Rita Rato, deputada do PCP, começou por contradizer o que o Governo diz ser um novo paradigma da investigação. “É um novo paradigma da desqualificação, do empobrecimento real mas também intelectual. O que está a acontecer com a ciência é inaceitável. Os cientistas merecem ser tratados com respeito com dignidade que é o que não está a acontecer”, afirmou a deputada comunista, referindo que a situação leva muitos a emigrar. Esta foi a principal crítica lançada por Heloísa Apolónia de Os Verdes, que faz outra leitura do paradigma defendido pelo Governo: “A precariedade tem sido o paradigma desta actividade.”

Rita Rato lançou ainda uma pergunta que seria retomada por Carlos Zorrinho, deputado do PS. “Por que não há dinheiro para a ciência, para os investigadores? Se há dinheiro porque não chega? Posso imaginar que esteja a tapar buracos”, afirmou Zorrinho, antecipando a questão com que esta sexta-feira o PS irá confrontar o ministro da Educação.

O deputado bloquista Luís Fazenda lembrou as garantias dadas recentemente pelo primeiro-ministro em plenário de que não havia cortes na investigação científica. E defendeu que o ministro da Educação e Ciência devia “dar a cara”, disponibilizando-se o BE para propor uma audição potestativa. Quanto à FCT, é uma fundação “dilacerada” e “submetida a interesses”.

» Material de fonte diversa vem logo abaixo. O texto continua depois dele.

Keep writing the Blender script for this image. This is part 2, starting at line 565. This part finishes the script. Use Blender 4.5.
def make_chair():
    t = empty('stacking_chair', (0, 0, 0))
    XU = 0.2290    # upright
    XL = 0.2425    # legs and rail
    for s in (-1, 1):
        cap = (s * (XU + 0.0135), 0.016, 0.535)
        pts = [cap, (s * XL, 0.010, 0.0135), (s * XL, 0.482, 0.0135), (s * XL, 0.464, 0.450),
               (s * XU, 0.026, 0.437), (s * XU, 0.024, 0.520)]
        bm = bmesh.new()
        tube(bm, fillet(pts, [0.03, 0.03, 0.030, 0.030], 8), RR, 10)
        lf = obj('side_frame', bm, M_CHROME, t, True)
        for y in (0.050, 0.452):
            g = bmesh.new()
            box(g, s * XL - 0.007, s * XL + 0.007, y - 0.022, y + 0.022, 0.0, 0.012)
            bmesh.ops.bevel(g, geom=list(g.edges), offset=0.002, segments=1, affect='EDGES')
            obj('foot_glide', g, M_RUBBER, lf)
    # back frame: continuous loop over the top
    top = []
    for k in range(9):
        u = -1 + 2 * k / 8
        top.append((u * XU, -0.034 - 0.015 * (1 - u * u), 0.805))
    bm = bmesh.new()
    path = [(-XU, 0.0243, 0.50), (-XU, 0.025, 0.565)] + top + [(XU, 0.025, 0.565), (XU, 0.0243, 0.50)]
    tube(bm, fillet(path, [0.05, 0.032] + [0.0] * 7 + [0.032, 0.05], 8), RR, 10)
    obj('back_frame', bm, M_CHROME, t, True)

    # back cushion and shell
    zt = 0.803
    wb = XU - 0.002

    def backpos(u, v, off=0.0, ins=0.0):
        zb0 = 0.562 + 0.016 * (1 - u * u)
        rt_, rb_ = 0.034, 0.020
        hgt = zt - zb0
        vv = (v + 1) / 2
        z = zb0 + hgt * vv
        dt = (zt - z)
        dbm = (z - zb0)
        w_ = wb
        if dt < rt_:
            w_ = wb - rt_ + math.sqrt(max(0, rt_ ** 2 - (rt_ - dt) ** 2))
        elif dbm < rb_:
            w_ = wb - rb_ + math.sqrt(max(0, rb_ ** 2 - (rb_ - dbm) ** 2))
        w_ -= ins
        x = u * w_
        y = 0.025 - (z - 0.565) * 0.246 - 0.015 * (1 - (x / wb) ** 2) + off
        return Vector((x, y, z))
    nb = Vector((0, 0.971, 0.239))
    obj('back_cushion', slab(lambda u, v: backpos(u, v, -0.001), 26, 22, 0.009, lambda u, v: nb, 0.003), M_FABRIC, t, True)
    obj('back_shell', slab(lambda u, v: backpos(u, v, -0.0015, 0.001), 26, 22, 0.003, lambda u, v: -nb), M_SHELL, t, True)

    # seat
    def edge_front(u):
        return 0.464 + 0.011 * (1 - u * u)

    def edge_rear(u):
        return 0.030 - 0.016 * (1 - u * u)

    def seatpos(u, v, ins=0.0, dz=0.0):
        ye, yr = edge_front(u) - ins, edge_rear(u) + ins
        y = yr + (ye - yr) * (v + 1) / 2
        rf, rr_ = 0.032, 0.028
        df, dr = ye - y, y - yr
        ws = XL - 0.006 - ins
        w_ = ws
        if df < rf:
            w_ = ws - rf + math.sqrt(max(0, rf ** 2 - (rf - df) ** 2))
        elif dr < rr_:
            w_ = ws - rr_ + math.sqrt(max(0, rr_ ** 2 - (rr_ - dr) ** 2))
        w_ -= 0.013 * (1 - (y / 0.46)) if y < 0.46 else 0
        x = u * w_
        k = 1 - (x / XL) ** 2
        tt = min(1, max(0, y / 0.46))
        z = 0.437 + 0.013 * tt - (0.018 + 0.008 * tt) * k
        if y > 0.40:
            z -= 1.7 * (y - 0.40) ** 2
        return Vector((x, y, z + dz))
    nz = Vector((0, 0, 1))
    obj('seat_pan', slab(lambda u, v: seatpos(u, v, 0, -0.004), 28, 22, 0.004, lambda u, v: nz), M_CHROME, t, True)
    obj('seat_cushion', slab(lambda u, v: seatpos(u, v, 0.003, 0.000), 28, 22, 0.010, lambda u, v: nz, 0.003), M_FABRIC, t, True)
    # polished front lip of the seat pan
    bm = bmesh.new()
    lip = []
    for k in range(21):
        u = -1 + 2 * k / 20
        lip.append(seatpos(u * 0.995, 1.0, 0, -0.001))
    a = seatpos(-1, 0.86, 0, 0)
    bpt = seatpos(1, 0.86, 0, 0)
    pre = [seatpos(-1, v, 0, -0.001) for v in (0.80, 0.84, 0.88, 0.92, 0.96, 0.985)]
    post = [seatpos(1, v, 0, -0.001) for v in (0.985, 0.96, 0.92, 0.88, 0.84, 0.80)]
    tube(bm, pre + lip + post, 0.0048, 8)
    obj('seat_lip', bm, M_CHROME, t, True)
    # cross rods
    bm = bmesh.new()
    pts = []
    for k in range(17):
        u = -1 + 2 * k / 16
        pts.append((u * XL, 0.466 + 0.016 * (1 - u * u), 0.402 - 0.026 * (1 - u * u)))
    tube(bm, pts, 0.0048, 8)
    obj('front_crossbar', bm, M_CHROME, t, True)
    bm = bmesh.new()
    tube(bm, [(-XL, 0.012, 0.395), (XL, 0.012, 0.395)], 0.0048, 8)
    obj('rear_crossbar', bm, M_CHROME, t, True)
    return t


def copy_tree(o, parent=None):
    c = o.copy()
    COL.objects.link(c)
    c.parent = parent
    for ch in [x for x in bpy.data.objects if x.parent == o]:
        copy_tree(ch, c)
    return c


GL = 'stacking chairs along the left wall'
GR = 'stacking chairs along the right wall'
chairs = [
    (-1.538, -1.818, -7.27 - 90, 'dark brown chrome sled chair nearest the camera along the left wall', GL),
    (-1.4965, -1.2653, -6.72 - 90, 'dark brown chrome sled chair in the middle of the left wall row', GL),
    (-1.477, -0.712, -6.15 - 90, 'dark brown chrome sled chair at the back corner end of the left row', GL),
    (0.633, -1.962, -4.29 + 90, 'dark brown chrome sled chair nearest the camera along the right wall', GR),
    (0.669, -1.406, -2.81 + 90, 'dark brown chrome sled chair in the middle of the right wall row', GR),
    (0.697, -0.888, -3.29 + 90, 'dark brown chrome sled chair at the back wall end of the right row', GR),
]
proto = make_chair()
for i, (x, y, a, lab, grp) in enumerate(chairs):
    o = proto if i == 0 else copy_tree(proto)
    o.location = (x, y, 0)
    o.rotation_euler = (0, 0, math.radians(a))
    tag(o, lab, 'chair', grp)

Mas se a proposta do PCP para ouvir Nuno Crato (e a secretária de Estado da Ciência, Leonor Parreira) na Comissão Parlamentar de Educação, Ciência e Cultura tinha sido chumbada, já a ida do presidente da FCT, Miguel Seabra, à mesma comissão por proposta do Bloco de Esquerda foi aprovada. Leonor Parreira também foi chamada para acompanhar o ministro – pelo que, afinal, os três responsáveis do Ministério da Ciência estarão no Parlamento esta sexta-feira.

A defesa do Governo foi feita pelo deputado do PSD Duarte Marques, já que o CDS só interveio quando o PS fez a sua declaração política sobre o mesmo tema. Duarte Marques sustentou haver um aumento de exigência. “O que está em causa é uma alteração dos investimentos de ciência. É um aumento de exigência, aquilo que nós queremos é dar condições para investigar”, afirmou o social-democrata, pedindo à oposição que desse o benefício da dúvida até ouvir o ministro no Parlamento. Rita Rato contrapôs com uma pergunta: “Cortar 26 milhões de euros é aumentar o investimento na ciência?” E rematou com um exemplo: “A PT declara 208 milhões de euros de investimento em investigação. Sabe quantos doutorados tem? Apresenta um doutorado.”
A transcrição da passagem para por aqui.